### THE TASK
Write each record again exactly as it stands.

### PROVIDED ENTRIES
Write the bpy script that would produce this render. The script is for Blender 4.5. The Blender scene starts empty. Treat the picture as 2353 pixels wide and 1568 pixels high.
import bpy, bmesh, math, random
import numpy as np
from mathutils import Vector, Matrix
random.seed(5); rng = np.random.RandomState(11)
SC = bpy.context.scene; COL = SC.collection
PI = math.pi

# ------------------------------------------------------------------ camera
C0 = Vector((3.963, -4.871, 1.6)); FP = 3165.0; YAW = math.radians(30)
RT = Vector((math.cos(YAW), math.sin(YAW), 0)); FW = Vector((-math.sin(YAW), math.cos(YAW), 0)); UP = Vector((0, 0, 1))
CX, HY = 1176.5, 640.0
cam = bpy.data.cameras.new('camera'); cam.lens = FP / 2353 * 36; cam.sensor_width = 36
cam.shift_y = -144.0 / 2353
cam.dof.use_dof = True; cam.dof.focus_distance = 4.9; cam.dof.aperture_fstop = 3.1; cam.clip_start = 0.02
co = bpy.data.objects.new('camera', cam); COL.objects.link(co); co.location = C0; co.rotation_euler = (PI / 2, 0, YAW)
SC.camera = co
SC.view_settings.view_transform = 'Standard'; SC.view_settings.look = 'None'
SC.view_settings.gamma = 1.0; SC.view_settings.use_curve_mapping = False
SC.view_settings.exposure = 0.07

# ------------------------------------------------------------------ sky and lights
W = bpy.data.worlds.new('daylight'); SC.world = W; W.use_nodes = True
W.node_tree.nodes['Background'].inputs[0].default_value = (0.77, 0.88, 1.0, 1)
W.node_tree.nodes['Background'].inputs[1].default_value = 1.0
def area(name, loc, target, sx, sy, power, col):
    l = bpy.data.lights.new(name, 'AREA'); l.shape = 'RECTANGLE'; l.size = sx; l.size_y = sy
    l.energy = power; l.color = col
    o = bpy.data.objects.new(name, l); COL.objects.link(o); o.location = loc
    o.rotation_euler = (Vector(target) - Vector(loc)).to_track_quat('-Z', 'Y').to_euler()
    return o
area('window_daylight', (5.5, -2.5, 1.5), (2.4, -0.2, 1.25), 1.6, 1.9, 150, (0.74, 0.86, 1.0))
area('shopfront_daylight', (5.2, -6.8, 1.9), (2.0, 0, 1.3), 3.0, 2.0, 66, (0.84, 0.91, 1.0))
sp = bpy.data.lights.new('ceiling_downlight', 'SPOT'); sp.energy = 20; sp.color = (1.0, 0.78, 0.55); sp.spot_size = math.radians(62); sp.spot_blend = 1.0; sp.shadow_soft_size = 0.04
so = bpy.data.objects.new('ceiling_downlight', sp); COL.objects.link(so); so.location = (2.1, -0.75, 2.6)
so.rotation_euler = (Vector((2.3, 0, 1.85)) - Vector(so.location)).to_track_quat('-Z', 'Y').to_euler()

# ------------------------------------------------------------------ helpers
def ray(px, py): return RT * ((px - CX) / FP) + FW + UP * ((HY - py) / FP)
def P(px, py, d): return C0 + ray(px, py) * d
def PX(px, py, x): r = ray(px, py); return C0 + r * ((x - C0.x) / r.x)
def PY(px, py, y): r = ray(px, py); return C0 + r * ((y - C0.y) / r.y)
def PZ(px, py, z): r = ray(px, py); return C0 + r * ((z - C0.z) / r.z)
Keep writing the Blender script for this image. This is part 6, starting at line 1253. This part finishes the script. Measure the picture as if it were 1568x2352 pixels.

### FINAL ANSWER
Write the bpy script that would produce this render. The script is for Blender 4.5. The Blender scene starts empty. Treat the picture as 2353 pixels wide and 1568 pixels high.
import bpy, bmesh, math, random
import numpy as np
from mathutils import Vector, Matrix
random.seed(5); rng = np.random.RandomState(11)
SC = bpy.context.scene; COL = SC.collection
PI = math.pi

# ------------------------------------------------------------------ camera
C0 = Vector((3.963, -4.871, 1.6)); FP = 3165.0; YAW = math.radians(30)
RT = Vector((math.cos(YAW), math.sin(YAW), 0)); FW = Vector((-math.sin(YAW), math.cos(YAW), 0)); UP = Vector((0, 0, 1))
CX, HY = 1176.5, 640.0
cam = bpy.data.cameras.new('camera'); cam.lens = FP / 2353 * 36; cam.sensor_width = 36
cam.shift_y = -144.0 / 2353
cam.dof.use_dof = True; cam.dof.focus_distance = 4.9; cam.dof.aperture_fstop = 3.1; cam.clip_start = 0.02
co = bpy.data.objects.new('camera', cam); COL.objects.link(co); co.location = C0; co.rotation_euler = (PI / 2, 0, YAW)
SC.camera = co
SC.view_settings.view_transform = 'Standard'; SC.view_settings.look = 'None'
SC.view_settings.gamma = 1.0; SC.view_settings.use_curve_mapping = False
SC.view_settings.exposure = 0.07

# ------------------------------------------------------------------ sky and lights
W = bpy.data.worlds.new('daylight'); SC.world = W; W.use_nodes = True
W.node_tree.nodes['Background'].inputs[0].default_value = (0.77, 0.88, 1.0, 1)
W.node_tree.nodes['Background'].inputs[1].default_value = 1.0
def area(name, loc, target, sx, sy, power, col):
    l = bpy.data.lights.new(name, 'AREA'); l.shape = 'RECTANGLE'; l.size = sx; l.size_y = sy
    l.energy = power; l.color = col
    o = bpy.data.objects.new(name, l); COL.objects.link(o); o.location = loc
    o.rotation_euler = (Vector(target) - Vector(loc)).to_track_quat('-Z', 'Y').to_euler()
    return o
area('window_daylight', (5.5, -2.5, 1.5), (2.4, -0.2, 1.25), 1.6, 1.9, 150, (0.74, 0.86, 1.0))
area('shopfront_daylight', (5.2, -6.8, 1.9), (2.0, 0, 1.3), 3.0, 2.0, 66, (0.84, 0.91, 1.0))
sp = bpy.data.lights.new('ceiling_downlight', 'SPOT'); sp.energy = 20; sp.color = (1.0, 0.78, 0.55); sp.spot_size = math.radians(62); sp.spot_blend = 1.0; sp.shadow_soft_size = 0.04
so = bpy.data.objects.new('ceiling_downlight', sp); COL.objects.link(so); so.location = (2.1, -0.75, 2.6)
so.rotation_euler = (Vector((2.3, 0, 1.85)) - Vector(so.location)).to_track_quat('-Z', 'Y').to_euler()

# ------------------------------------------------------------------ helpers
def ray(px, py): return RT * ((px - CX) / FP) + FW + UP * ((HY - py) / FP)
def P(px, py, d): return C0 + ray(px, py) * d
def PX(px, py, x): r = ray(px, py); return C0 + r * ((x - C0.x) / r.x)
def PY(px, py, y): r = ray(px, py); return C0 + r * ((y - C0.y) / r.y)
def PZ(px, py, z): r = ray(px, py); return C0 + r * ((z - C0.z) / r.z)
Keep writing the Blender script for this image. This is part 6, starting at line 1253. This part finishes the script. Measure the picture as if it were 1568x2352 pixels.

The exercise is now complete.